A computer shows a website displaying the photo of Peng Liyuan singing to martial law troops in Tiananmen Square. Photo: AP
A photo of new first lady Peng Liyuan in her younger days, singing to martial law troops after the 1989 military crackdown on pro-democracy protesters, flickered across cyberspace this week.
It was swiftly scrubbed from China’s internet before it could generate discussion online.
But the image – seen and shared by outside observers – revived a memory the leadership prefers to suppress and shows one of the challenges in presenting Peng on the world stage as the country’s softer side.
The leadership wants Peng to show the human side of President Xi Jinping, while not exposing too many perks of the elite. And it must balance popular support for the first couple with an acute wariness of personality cults that could skew the consensus rule among top party leaders.
The photo shows Peng wearing a green military uniform, her windswept hair tied back in a ponytail, as she sings to helmeted and rifle-bearing troops seated in rows in Tiananmen Square.
It contrasts with her appearances this week in trendy suits and coiffed hair while touring Russia and Africa with Xi.
Kelley Currie, a human rights expert for the pro-democracy Project 2049 Institute in Arlington, Virginia, said: “I think that we have a lot of people hoping that because Xi Jinping walks around without a tie on and his wife is a singer who travels with him on trips that maybe we’re dealing with a new kind of leader, but I think these images remind people that this is the same party.
“It’s using new tools and new techniques, for the same purposes – to preserve its own power.”
Peng, 50, a major general in the People’s Liberation Army best known for soaring renditions of patriotic odes to the military and the party, kept a low profile as her husband prepared to take over as party chief.
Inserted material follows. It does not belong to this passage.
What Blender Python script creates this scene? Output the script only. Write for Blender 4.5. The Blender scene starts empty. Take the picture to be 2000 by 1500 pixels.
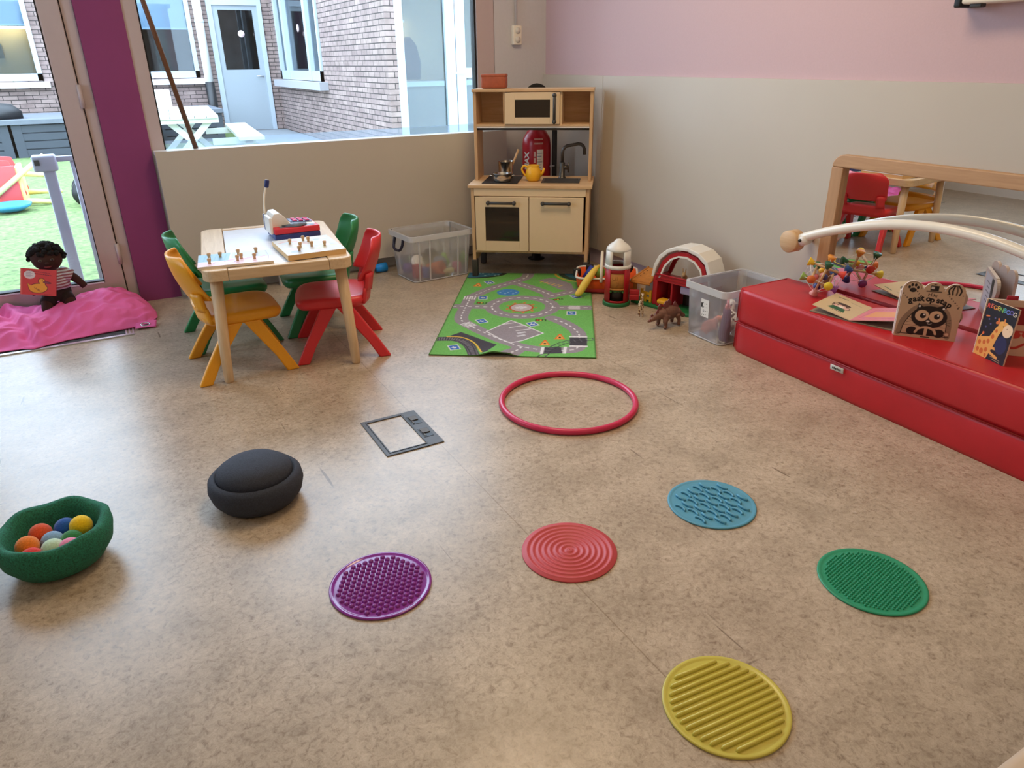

Her re-emergence has been accompanied by a blaze of publicity in state-run media hailing her beauty and charm, in a bid to harness her popularity to build support for Xi at home and abroad.
“The photo probably has a negative impact more so internationally than domestically,” said Joseph Cheng, a political scientist at City University of Hong Kong.
He said more scrutiny of Peng is likely and such photos could raise questions about Xi’s interest in reforms.
He added: “It has been several months now that Xi Jinping has assumed the top leadership role and we have found no indicator that he is interested in this stage to push serious political reform.”
The image is a snapshot of the back cover of a 1989 issue of a publicly available military magazine PLA Pictorial, according to Sun Li, a reporter.
He said he took a photo of it on his cell phone several years ago when it was inadvertently posted on his microblog.
Sun said he quickly deleted it and had no idea how it resurfaced on the internet years later.
Warren Sun, a military historian at Monash University in Australia, had little doubt about the authenticity of the photo. He cited a 1992 academic report as saying that after the crackdown, Peng performed a song titled The Most Beloved People in a salute to the martial law troops.
In an indication of Peng’s appeal on the mainland, a man whose 19-year-old son was killed in the Tiananmen crackdown said he bears no grudges.
“If I had known about this back then, I would have been very disgusted by it. But now, looking at it objectively, it’s all in the past,” said Wang Fandi, whose son Wang Nan died from a bullet wound to his head.
“She was in the establishment. If the military wanted her to perform, she had to go.”